Sungguh, bagai menyaksikan drama, lagi-lagi saya terperangah (walau saya sudah sering menghadapinya) dengan prosesi amplop. Kejadiannya acap kali berlangsung lama namun rapi. Saya dapat membaca alur dan adegan pembukanya, lantas konflik, klimaks, hingga antiklimaksnya. Seperti siang itu, di sebuah instansi milik pemerintah (yang juga berarti kepunyaan rakyat) di mana semua orang memakai setelan berwarna cokelat, dan menunduk-nunduk pada seorang pria yang juga bersetelan cokelat dan memakai plakat nama.

Siang itu, mulanya, kami ngobrol biasa saja.
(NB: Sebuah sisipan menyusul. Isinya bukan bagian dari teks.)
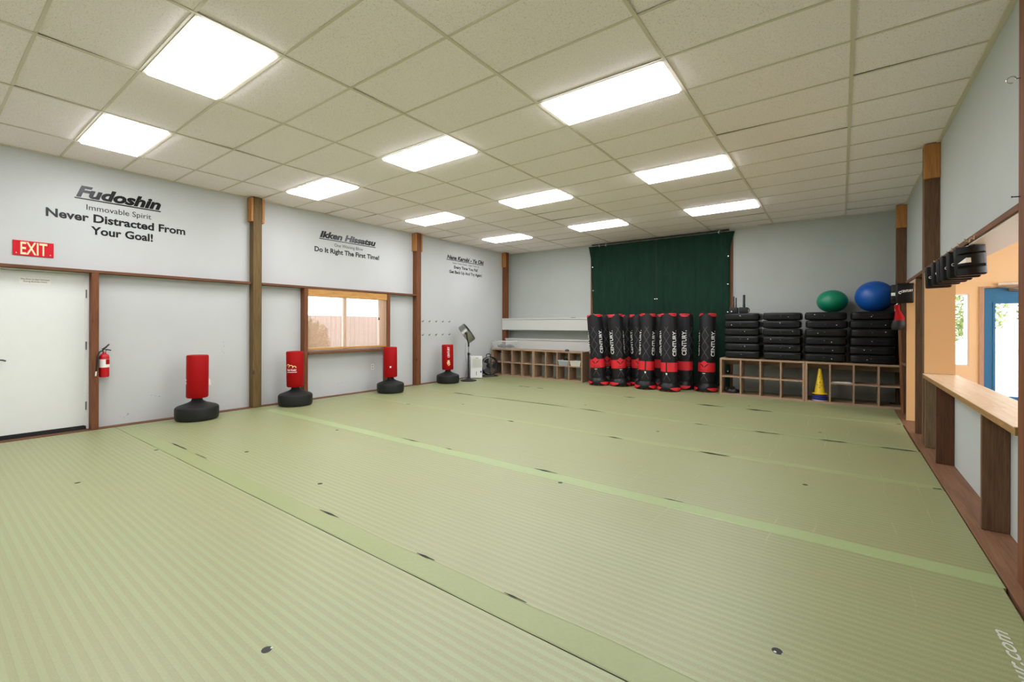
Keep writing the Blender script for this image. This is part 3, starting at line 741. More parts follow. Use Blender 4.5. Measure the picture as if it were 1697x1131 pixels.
# clear bin with grey cords
cb = thing('clear_bin', 'clear plastic bin of grey straps on top of the left corner shelf', 'bin', (-7.655, 10.04, .748))
mb = MB(); h = .205; a, b = .29, .16
mb.add([(-a, -b, .003), (a, -b, .003), (a, b, .003), (-a, b, .003), (-a-.02, -b-.015, h), (a+.02, -b-.015, h), (a+.02, b+.015, h), (-a-.02, b+.015, h)], [(0, 3, 2, 1), (0, 1, 5, 4), (1, 2, 6, 5), (2, 3, 7, 6), (3, 0, 4, 7)])
mb.build('tub', M['clear'], cb)
MB().tube([(-a-.022, -b-.017, h), (a+.022, -b-.017, h), (a+.022, b+.017, h), (-a-.022, b+.017, h)], .006, 6, 0, True).build('rim', M['whitep'], cb)
sr = random.Random(3)
st = MB()
for i in range(16):
    x = sr.uniform(-.2, .2); y = sr.uniform(-.09, .09); pts = []
    for q in range(6): pts.append((x+.14*math.sin(q*1.3+i)*(.4+.1*q), y+.05*math.cos(q*1.7+i*2), .02+.02*abs(math.sin(i+q))+.018*q*(.3+sr.random()*.6)))
    st.tube(pts, .012, 6)
so = st.build('tangled_straps', plain('grey_straps', rgb(92, 98, 102), .7), loc=(-7.655, 10.04, .752)); tag(so, 'tangle of grey straps lying inside the clear bin', 'straps'); so['kind'] = 'stuff'
# stick and small black box on the shelf
tag(MB().cyl((-6.33, 9.93, .758), (-5.72, 9.95, .758), .009, 10).build('wooden_stick', M['plyedge']), 'thin tan wooden stick lying on top of the left shelves', 'stick')
sb = MB().box((-.05, -.03, 0), (.05, .03, .035), 0, .012, 2).tube([(-.04, 0, .03), (-.03, 0, .05), (.03, 0, .05), (.04, 0, .03)], .006, 6)
tag(sb.build('small_case', M['black'], None, (-5.60, 9.96, .748)), 'small black case beside the tan stick on the left shelves', 'case')
# white wall boxes
def wallbox(z, x0, x1, lab):
    o = thing('wall_box', lab, 'wall shelf', ((x0+x1)/2, 10.64, z), 0, 'long white boxes on the back wall'); a = (x1-x0)/2
    bx((-a+.012, -.18, 0), (a-.012, .198, .30), .003, 1).build('box', M['boxwhite'], o)
    bx((-a, -.195, .302), (a, .198, .338), .003, 1).build('top_board', M['boxwhite'], o)
wallbox(1.268, -8.085, -5.02, 'upper long white box shelf across the back wall')
wallbox(.685, -7.95, -5.02, 'lower long white box shelf behind the left pigeonholes')
tag(MB().lathe([(.06, 0), (.07, .004), (.068, .012), (0, .014)], n=20).build('small_dish', M['darkmetal'], None, (-5.75, 10.56, 1.606)), 'small dark dish on the upper white box shelf', 'dish')

# cone, discs and papers in the right shelves
cx, cy = -.318, 10.04
tag(MB().lathe([(.115, 0), (.12, .006), (.115, .012), (.05, .014), (0, .014)], (0, 0, 0), 28).build('marker_disc', M['whitep'], None, (cx, cy, .033)), 'white disc at the bottom under the yellow cone', 'marker disc', 'flat discs under the cone')
for i in range(3):
    tag(MB().lathe([(.118, 0), (.12, .01), (.09, .03), (.05, .034), (.0, .034)], (0, 0, 0), 28).build('marker_disc', M['bluep'], None, (cx+.003*i, cy, .0475+i*.0345)), 'dark blue disc under the yellow cone, %s of three' % ('lowest', 'middle', 'topmost')[i], 'marker disc', 'flat discs under the cone')
co = thing('sports_cone', 'yellow plastic cone with small holes standing in the tall pigeonhole', 'cone', (cx, cy, .1515))
MB().lathe([(.02, 0), (.118, 0), (.12, .008), (.118, .016), (.085, .02), (.08, .03), (.022, .455), (.016, .462), (0, .463)], n=36).build('body', M['yellow'], co)
for a, z in ((.0, .12), (.1, .22), (-.05, .32), (-.6, .17), (.6, .16), (.55, .28)):
    r = .0815-(z-.03)*.1365+.0012
    MB().lathe([(.008, 0), (.008, .001)], (r*math.sin(a), -r*math.cos(a), z), 10, 0, (math.sin(a), -math.cos(a), .14)).build('hole', M['ink'], co)
for i in range(3):
    tag(bx((-.13, -.10, 0), (.13, .10, .002)).build('paper_sheet', M['paper'], None, (-.005+.01*i, 10.02+.01*i, .3885+.0022*i), (0, 0, .1*i)), 'pale paper sheet on the shelf board right of the cone, %s of three' % ('bottom', 'middle', 'top')[i], 'paper', 'papers on the shelf board')
lump = bmesh.new(); bmesh.ops.create_icosphere(lump, subdivisions=3, radius=1)
for v in lump.verts:
    v.co = Vector((v.co.x*.135, v.co.y*.11, max(0, v.co.z*.075+.03)*(1+.25*math.sin(7*v.co.x+3*v.co.y))))
tag(MB().bm(lump).build('crumpled_bag', M['black'], None, (-1.80, 10.09, .0335)), 'crumpled black bag in the bottom left pigeonhole right of the standing bags', 'bag')
# ------------------------------------------------------------------ curtain over the back wall
for nm, a, b in (('door_jamb', -5.37, -5.26), ('door_jamb', -2.035, -1.925)):
    tag(bx((a, 10.815, -.03), (b, 10.839, 3.48), .003, 1).build(nm, M['stud']), 'brown upright board at the %s edge of the green curtain' % ('left' if a < -4 else 'right'), 'jamb')
def tarp(x0, x1, ph, lab, flare0, flare1):
    o = thing('curtain', lab, 'curtain', ((x0+x1)/2, 10.805, 0), 0, 'dark green curtains on the back wall'); xc = (x0+x1)/2
    def fn(u, v):
        z = .06+3.43*v; x = x0+(x1-x0)*u
        f = (1-v)**1.0
        amp = .003+.023*f*(.6+.4*math.sin(5*u+ph))
        y = amp*math.sin(u*34+ph+.5*math.sin(u*9))+.45*amp*math.sin(u*71+2*ph+v*2)
        e0 = math.exp(-u*16); e1 = math.exp(-(1-u)*16)
        if flare0: x += -.07*max(0, v-.9)*10*e0+.13*e0*(1-min(1, v/.9)); y += .016*math.sin(u*90)*e0-.020*(1+math.sin(u*95+v))*(1-v)*math.exp(-u*9)
        if flare1: x += .085*max(0, v-.9)*10*e1-.018*e1*(1-abs(v-.5)); y += .018*math.sin(u*90)*e1
        return Vector((x-xc, y-.02, z))
    vs, fs = poly_grid(fn, 110, 36); mb = MB().add(vs, fs, 0, True)
    mb.build('cloth', M['tarp'], o)
    if flare0: bx((x1-xc-.02, -.012, .06), (x1-xc+.0115, -.004, 3.48)).build('seam_shadow', M['black'], o)  # black strip stands in for the hem shadow where the two halves meet
    # folded hems at the sides
    for u in ((0., .02) if x0 < -4 else (.98, 1.)),:
        vs, fs = poly_grid(lambda a, b: fn(u[0]+(u[1]-u[0])*a, b)+Vector((0, -.006, 0)), 4, 36); MB().add(vs, fs, 0, True).build('hem', M['tarp'], o)
    um = .99 if x0 < -4 else .012
    for v in (.14, .36, .58): MB().lathe([(.014, 0), (.014, .005), (.007, .006)], fn(um, v)+Vector((0, -.014, 0)), 14, 0, (0, -1, 0)).build('grommet', M['chrome'], o)
    ue = .025 if x0 < -4 else .975
    for v in (.1, .29, .48, .66, .84): MB().lathe([(.014, 0), (.014, .005), (.007, .006)], fn(ue, v)+Vector((0, -.014, 0)), 14, 0, (0, -1, 0)).build('grommet', M['chrome'], o)
    return o
tarp(-5.345, -3.621, .3, 'left half of the dark green curtain on the back wall', True, False)
tarp(-3.609, -1.962, 1.9, 'right half of the dark green curtain on the back wall', False, True)
ro = thing('curtain_rod', 'dark rod along the top of the green curtain', 'rod', (-3.6, 10.70, 3.50))
MB().cyl((-1.68, 0, .012), (1.62, 0, .012), .017, 12).build('rod', M['black'], ro)
for x in (-1.5, -.05, 1.45):
    MB().tube([(x, .0, .012), (x, .06, .03), (x, .138, .03)], .008, 6).build('bracket', M['darkmetal'], ro)
for x in (-1.45, -1.27, 1.42): MB().tube([(x, -.02, .0), (x+.02, -.028, .02), (x, -.03, .035), (x-.015, -.028, -.03), (x, -.026, -.055)], .007, 6).build('clip', M['chrome'], ro)

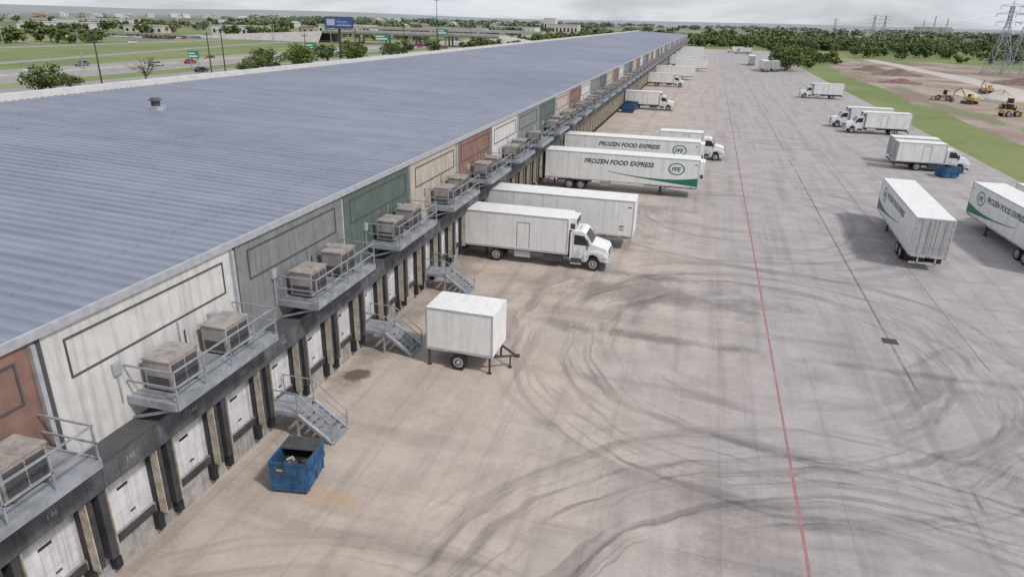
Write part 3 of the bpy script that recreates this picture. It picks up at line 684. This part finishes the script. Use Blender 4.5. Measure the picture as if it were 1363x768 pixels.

Kami berbincang tentang jumlah ini di propinsi ini, dan dana untuk melakukan itu di daerah itu, lalu tujuan melakukan kegiatan tersebut serta capaian yang dimaksud. Kami mendengar dan mencatat, sesekali menengok ke arah Bapak Bersetelan Cokelat penuh perhatian. Di pulau bagian timur ini, memang hanya dia yang punya data semacam rupa.

Berselang cukup lama, cangkir-cangkir teh lantas disuguhkan, kami diminta dengan hormat untuk menenggaknya. Sampai seorang pria berkumis, juga bersetelan cokelat, lantas berdiri dan mencatat. Mengamati kami para kuli tinta dengan seksama. Di bukunya, dia menuliskan nama dan angka, lalu menerawang menghitung. Ini adalah opening, yang membikin perut mual.

Sepuluh menit kemudian adegan mulai berirama. Guyonan-guyonan kering mengalir dari Bapak Bersetelan Cokelat. Dan para kuli pun tertawa renyah, menertawai guyonan Sang Bapak yang tak lucu. Tentang kesukaannya pada singkong dan kacang-kacang tanah yang direbus. Seorang kawan berkomentar, memuji Sang Bapak yang tetap rendah hati: meski sudah tinggi jabatan, tak hilang pula kesukaan pada makanan tanah. Rising Act.

Bapak Bersetelan Cokelat masih berbicara, saat lima menit kemudian kawan bersandal berpamitan pulang. Ada urusan penting sedang menunggu di luar sana, tuturnya. Bapak lantas melirik Pak Kumis, matanya berkedip. Itu sebuah kode, sebuah perintah: lepas kekangnya.

Ini konflik. Pak Kumis maju ke depan, sedikit berlari mengejar kawan. Amplop panjang berwarna coklat merangsek masuk ke dalam tas kawan bersandal. Sekilas aksi penolakan berlangsung, meski (tentu saja, Tuhan) gagal. Pak Kumis berhasil melepas tali kekang kawan bersandal. Seulas senyum dan anggukan Pak Kumis membuat mata Sang Bapak bersinar.

Kawan bersandal sudah di seberang pintu, tapi telinganya mungkin masih menangkap suara. Derak-derak sepatu Pak Kumis ketika berkeliling ruangan sambil membagi amplop panjang berwarna cokelat. Dia menjatuhkan amplop sambil menutup mata. Mereka yang menerima hanya membuka mulut, lantas mengatupkanya kembali. Terdengar seulas ucapan: terima kasih.

Ini anti klimaks. Ritual tahu sama tahu. Tali-tali kekang sudah terlepas. Mata-mata saling memandang. Saya dan dia yang menolak, dan mereka yang berterima kasih. Mata-mata tetap saling memandang. Semuanya telah bergeser. Dan Tan Malaka tak salah. Semuanya berubah.

Saya tak pernah membaca buku kode etik, mungkin begitu juga dengan kawan bersandal. Tapi tak tahukah kawan bersandal, bahwa kekang tak boleh lepas dari pundak. Karena kekang adalah jelmaan objektivitas. Kekang adalah rakyat dan amanat. Kekang adalah dialog yang utuh.

Ah, terlalu muluk saya berharap, agar kawan bersandal melihat rona merah di pipi saya ketika amplop menjejal masuk ke dalam ranselnya. Adalah mimpi meminta Tan Malaka menulis: ada yang tak pernah berubah dari dunia. Para kuli tinta yang selalu sigap menggendong kekang. Para kuli tinta yang selalu menjaga etika. Adalah mimpi.